The decision was then made to end our day at Black Wood in Childwall.  This area of mature woodland has not been spoilt by over-management thus providing excellent habitats for invertebrates and hence food supplies for a range of birds.  Sadly, our excursion there did not reveal many birds, but we were able to spot Stock Dove, Great Spotted Woodpecker and Treecreeper.  One notable absence for the day was Long-tailed tit: perhaps these are all lurking around feeders in people’s gardens.  Overall, we had a fantastic day and the total for the day seems to 59 species.


Imagery courtesy of Laura Bimson

Monday, 7 January 2013

Blackcap survey

Male Blackcap eating fat cake in winter

Just to report that I have filled in the survey ~ one advantage of a Christmas cold was that I was home a lot and able to observe the feeders for several hours ! One female blackcap, only briefly present, but a very regular male, feeding exclusively from a sunflower seed feeder.
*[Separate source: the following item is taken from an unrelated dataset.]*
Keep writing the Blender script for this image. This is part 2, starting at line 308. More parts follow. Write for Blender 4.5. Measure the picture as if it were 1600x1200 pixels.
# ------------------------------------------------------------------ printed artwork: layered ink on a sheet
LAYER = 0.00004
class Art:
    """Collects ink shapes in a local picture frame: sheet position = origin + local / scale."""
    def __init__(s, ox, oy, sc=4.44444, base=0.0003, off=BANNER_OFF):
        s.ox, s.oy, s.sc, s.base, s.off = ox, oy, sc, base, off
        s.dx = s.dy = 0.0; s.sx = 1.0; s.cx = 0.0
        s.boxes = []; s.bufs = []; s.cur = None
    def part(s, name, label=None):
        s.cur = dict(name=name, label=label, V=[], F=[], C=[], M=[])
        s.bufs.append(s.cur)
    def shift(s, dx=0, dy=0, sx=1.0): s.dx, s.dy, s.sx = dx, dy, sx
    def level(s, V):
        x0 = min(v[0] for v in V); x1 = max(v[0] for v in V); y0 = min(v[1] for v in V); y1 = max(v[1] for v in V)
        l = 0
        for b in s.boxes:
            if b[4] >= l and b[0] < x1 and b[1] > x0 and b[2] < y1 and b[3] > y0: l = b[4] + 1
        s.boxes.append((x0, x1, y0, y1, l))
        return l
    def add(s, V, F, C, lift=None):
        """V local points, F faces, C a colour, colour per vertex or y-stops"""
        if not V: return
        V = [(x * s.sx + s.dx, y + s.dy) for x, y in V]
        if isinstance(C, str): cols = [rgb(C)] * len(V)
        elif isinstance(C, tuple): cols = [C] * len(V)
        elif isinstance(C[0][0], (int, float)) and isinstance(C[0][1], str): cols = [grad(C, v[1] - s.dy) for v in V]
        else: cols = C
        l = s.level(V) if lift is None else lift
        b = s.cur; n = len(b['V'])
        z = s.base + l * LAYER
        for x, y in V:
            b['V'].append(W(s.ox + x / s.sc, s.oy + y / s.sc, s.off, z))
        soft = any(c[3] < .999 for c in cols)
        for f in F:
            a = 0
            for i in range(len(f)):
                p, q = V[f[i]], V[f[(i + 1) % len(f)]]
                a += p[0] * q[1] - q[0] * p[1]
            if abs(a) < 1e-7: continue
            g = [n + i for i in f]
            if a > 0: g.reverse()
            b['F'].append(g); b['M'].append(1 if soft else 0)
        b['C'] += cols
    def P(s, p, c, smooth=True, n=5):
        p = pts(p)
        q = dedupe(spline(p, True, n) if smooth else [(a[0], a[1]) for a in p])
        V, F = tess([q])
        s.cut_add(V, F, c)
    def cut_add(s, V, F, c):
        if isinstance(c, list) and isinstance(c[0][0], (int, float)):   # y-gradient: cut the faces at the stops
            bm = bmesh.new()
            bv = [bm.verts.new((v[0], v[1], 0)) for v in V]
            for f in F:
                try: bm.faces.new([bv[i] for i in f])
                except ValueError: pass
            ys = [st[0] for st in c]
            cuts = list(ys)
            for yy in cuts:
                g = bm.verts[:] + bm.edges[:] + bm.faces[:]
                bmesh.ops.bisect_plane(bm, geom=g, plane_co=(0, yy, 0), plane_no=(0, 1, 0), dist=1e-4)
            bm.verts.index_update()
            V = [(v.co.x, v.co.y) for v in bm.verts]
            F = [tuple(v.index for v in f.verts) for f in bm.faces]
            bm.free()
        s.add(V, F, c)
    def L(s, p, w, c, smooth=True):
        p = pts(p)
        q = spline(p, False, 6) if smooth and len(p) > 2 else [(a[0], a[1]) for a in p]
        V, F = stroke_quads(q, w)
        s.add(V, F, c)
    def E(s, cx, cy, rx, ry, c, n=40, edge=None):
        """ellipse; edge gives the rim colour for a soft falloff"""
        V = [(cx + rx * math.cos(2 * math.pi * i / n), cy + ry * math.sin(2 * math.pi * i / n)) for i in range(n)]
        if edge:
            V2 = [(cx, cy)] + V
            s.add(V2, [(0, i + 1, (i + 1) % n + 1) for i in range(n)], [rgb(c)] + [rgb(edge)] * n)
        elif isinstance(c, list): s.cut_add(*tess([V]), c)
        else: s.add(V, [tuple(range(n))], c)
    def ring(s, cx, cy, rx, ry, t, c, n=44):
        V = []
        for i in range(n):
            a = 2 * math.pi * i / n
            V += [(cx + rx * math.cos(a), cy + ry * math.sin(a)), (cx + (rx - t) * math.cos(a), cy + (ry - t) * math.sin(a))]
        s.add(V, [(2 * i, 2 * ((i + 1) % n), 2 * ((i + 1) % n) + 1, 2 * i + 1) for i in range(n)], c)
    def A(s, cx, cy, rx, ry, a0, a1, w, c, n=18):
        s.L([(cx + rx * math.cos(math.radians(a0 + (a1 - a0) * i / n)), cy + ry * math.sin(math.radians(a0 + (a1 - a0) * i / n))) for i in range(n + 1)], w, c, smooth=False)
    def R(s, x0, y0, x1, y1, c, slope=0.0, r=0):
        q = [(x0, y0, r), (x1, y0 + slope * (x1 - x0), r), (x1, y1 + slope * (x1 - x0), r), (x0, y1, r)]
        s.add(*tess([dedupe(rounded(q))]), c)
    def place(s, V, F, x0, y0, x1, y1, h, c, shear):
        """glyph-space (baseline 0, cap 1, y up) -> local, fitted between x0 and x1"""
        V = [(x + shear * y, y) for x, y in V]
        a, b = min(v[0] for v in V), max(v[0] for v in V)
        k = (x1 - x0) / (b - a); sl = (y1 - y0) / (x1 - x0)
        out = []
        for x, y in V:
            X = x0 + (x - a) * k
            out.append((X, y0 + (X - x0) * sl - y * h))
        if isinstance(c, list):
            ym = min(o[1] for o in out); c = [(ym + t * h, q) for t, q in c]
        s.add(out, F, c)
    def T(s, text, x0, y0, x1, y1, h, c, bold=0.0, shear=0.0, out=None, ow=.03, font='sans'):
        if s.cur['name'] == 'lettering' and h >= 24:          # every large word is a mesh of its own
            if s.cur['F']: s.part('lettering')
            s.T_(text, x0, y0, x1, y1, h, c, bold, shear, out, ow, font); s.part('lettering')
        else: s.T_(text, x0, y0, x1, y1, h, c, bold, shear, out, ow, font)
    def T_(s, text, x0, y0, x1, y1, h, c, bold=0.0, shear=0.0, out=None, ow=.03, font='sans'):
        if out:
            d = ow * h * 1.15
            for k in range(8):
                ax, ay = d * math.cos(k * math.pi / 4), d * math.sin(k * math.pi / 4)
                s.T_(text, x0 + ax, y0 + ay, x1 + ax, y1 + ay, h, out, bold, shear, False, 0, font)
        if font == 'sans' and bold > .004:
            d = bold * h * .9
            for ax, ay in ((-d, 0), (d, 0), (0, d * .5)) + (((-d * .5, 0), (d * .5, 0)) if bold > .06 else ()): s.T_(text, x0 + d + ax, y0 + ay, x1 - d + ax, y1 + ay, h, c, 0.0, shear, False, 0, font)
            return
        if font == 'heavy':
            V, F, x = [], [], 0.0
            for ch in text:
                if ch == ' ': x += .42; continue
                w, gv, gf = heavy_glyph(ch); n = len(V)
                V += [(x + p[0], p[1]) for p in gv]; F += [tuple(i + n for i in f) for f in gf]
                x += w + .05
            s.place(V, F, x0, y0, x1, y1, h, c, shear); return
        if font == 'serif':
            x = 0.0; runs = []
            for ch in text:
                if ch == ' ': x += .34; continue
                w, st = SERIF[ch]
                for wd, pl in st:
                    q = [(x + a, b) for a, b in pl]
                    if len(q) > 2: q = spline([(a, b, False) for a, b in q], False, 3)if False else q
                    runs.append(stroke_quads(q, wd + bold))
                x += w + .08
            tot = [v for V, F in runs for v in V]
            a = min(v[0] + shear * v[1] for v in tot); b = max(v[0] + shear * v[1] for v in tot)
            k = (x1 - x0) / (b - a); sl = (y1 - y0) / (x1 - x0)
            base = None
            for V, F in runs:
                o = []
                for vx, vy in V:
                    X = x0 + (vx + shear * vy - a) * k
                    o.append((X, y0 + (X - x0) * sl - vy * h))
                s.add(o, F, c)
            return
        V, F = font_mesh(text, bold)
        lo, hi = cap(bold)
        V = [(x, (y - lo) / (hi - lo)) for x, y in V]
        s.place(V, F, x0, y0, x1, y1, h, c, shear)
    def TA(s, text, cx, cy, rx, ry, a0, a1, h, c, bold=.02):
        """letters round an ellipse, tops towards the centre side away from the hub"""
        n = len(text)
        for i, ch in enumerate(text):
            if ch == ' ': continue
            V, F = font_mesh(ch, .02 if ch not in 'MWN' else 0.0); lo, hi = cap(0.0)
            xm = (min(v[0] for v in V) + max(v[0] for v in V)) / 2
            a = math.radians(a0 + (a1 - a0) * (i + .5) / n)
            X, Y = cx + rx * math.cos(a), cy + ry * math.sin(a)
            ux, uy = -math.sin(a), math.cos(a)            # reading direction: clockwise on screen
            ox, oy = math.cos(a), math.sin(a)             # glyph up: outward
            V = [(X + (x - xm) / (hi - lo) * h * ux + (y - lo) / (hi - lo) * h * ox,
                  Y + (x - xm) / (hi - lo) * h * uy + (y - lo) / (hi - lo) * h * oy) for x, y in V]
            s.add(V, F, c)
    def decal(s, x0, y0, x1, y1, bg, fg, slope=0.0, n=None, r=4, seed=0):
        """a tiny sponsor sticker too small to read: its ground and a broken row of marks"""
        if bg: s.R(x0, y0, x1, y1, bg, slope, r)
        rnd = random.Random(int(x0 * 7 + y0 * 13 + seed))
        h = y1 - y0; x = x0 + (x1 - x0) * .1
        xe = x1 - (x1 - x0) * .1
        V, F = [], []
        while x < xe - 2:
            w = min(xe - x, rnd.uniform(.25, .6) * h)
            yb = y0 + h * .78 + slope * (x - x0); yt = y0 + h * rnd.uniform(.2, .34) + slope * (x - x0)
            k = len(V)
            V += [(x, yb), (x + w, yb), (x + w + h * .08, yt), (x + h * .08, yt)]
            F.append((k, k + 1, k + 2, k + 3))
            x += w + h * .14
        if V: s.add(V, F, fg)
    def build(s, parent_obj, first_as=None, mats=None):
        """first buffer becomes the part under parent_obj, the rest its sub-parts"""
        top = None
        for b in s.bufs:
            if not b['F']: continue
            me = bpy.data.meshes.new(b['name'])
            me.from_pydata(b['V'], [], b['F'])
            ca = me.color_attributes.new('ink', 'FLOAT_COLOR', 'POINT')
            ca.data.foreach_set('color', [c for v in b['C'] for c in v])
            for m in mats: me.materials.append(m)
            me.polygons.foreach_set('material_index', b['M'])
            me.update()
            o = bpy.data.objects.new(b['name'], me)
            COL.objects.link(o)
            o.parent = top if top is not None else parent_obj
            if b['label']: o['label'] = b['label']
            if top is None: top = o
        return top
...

Minor skirmishes with other birds ( winning most, but trounced by a robin !) but often tolerating company, providing they kept to their own side of the feeder.

Thanks: I enjoyed taking more detailed notice of bird behaviour !


Saturday, 5 January 2013

Another day, another park

Saturday morning I could be found by another lake, in another local Park, Stanley Park. Wedged between Everton and Liverpool football grounds it was quiet, no home games today, just a few Anglers at one end. I had come in search of a psychedelic male Mandarin duck, photographed by fellow local RSPB member Rob Lewis.
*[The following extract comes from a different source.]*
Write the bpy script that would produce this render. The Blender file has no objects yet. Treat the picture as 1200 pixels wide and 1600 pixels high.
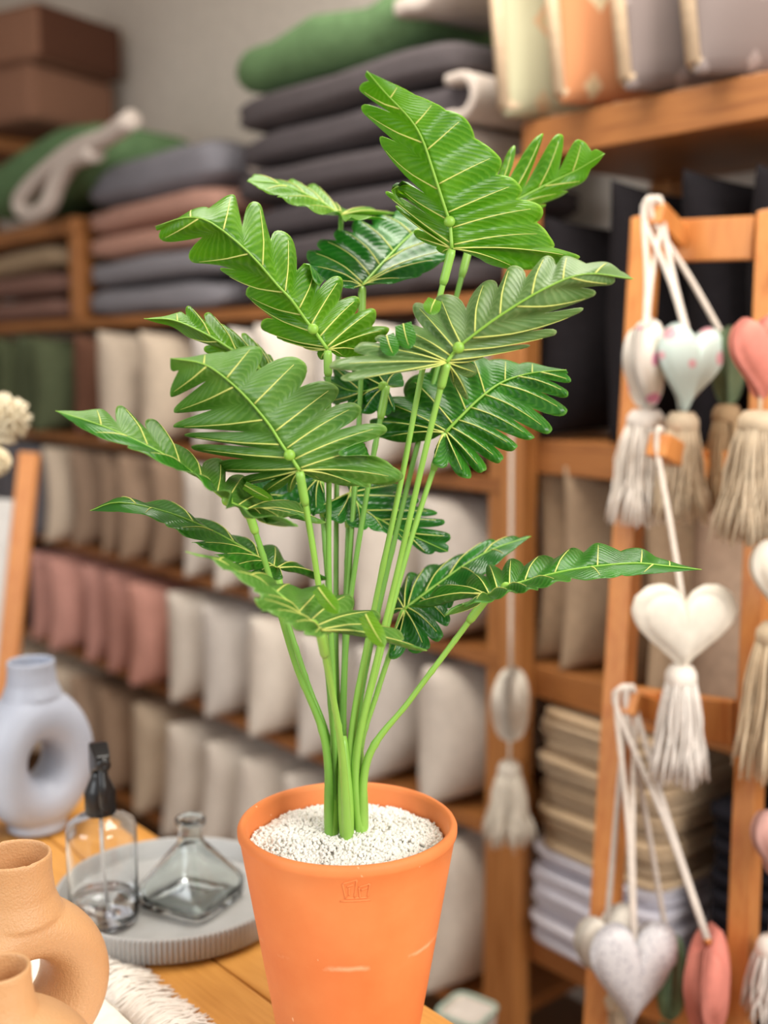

Male Mandarin Duck  - Rob Lewis
Stanley Park has a reasonable sized lake, designed in 3 sections, separated by bridges with footpaths around.  All the usual inhabitants were present Canadian Geese, Mallard, Coot, Moorhens and scores of Black headed gulls, sadly no Swans they appear to prefer the south end parks. 
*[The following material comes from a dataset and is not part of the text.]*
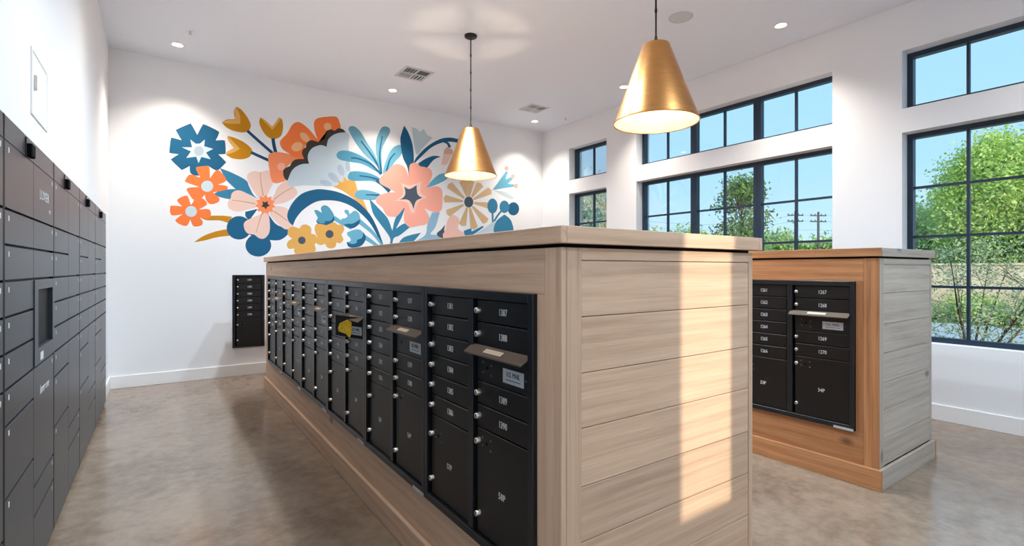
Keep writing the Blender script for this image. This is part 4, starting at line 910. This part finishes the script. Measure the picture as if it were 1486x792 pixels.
# middle window
tree('young_tree', 'airy young tree outside the middle of the wide window', (24, 14.2, GZ), 6.2, 1.35, .22, .1, 64, 90, .095, 'leaf_d', .26)
tree('small_tree', 'low leafy tree behind the long counter in the wide window', (31, 19.1, GZ), 3.3, 2.6, .2, .14, 80, 160, .1, 'leaf_a', .45)
# corner window
tree('olive_tree', 'grey green tree outside the narrow corner window', (17, 17.6, GZ), 5.4, 2.4, .2, .14, 85, 110, .085, 'leaf_c', .45)
# far tree line
for (x, y, h_, r_, l_) in ((62, 63, 8.2, 4, 'distant tree at the far left of the wide window'), (64, 54, 6.9, 3.6, 'distant tree in the left pane of the wide window'), (64, 46.5, 6.6, 3.6, 'distant tree left of the airy young tree'),
    (66, 39.4, 5.6, 3.6, 'distant tree right behind the airy young tree'), (78, 39.6, 6.4, 3.4, 'distant tree left of the two utility poles'), (79, 34.0, 5.4, 3.2, 'distant tree between the two utility poles')):
    tree('distant_tree', l_, (x, y, GZ), h_, r_, .12, .25, 60, 60, .36, 'leaf_b', .75, 'tree', 'far tree line')
# utility poles with wires
def pole(x, y, h_, label):
    t = thing('utility_pole', label, 'utility pole', (x, y, GZ), math.radians(-30), 'utility poles')
    bm = bmesh.new(); tube(bm, [(0, 0, 0), (0, 0, h_)], [.2, .14], 8); obj('post', mesh_of(bm, smooth=True), 'pole', t)
    for z in (h_ - .5, h_ - 1.3): 
        obj('crossarm', boxes((-1.1, 1.1, -.07, .07, z - .07, z + .07)), 'pole', t)
        for q in (-1, -.45, .45, 1): obj('insulator', cbox(.1, .1, .16, 'pole', .01), None, t, (q - .05, -.05, z + .07))
    return t
pole(70, 33.7, 9.3, 'left one of two distant utility poles'); pole(72, 31.7, 9.2, 'right one of two distant utility poles')
bm = bmesh.new()
for dz in (0, -.8, -2.0):
    for a, b in (((70, 33.7), (72, 31.7)), ((72, 31.7), (86, 10)), ((70, 33.7), (56, 50))):
        pts = []
        for k in range(9):
            f_ = k / 8; pts.append((a[0] + (b[0] - a[0]) * f_, a[1] + (b[1] - a[1]) * f_, 8.6 + dz - 1.0 * math.sin(math.pi * f_) * (0 if abs(a[0] - b[0]) < 5 else 1)))
        tube(bm, pts, [.012] * 9, 4)
tag(obj('power_line', mesh_of(bm), 'pole'), 'thin power lines strung past the distant poles', 'power line')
The George Audley Lake Information sign (why not look it up, theres an interesting article on the parks creation  I’d  have like to have seen it in it’s heyday)  Indicted Pochard, Tufted duck , and Gt Crested Grebe , but they were nowhere to be seen, perhaps the  local yob mentality of not knowing what a waste bin is makes for a undesirable home, with quite a bit of litter submerged on the lake fringes.

Sadly I dipped, the bird appears to have flown, perhaps he had heard of the fetching little female Mandarin hanging out at Sefton Park. Still an unexpected bonus was to occur. As I completed my second circuit of the lake, I espied somebody, either newly arrived or emergent from the shrubbery.  A juvenile Cormorant, a healthy and robust specimen obviously finding plenty of fish, and thankfully apparently untroubled by the Anglers.
So no Mandarin today, but my 32nd bird of the new year a Cormorant, strange bedfellow next to no’ 31 a Waxwing!

Onward to battle it out in ASDA, with the hordes of shuffling mobile phones.

Thursday, 3 January 2013

Penny Lane, Beatles and Waxwings.

Happy New Year from all at Liverpool RSPB.

Driving past the barbers at Penny Lane and a song sprng into my mind but then there were alot of Japanese tourists around. I wish I had one of their big camera lens cos I was there to look for the waxwings which have found the Rowan trees in the Asda in Church rd. 92 have been seen around the Penny Lane area.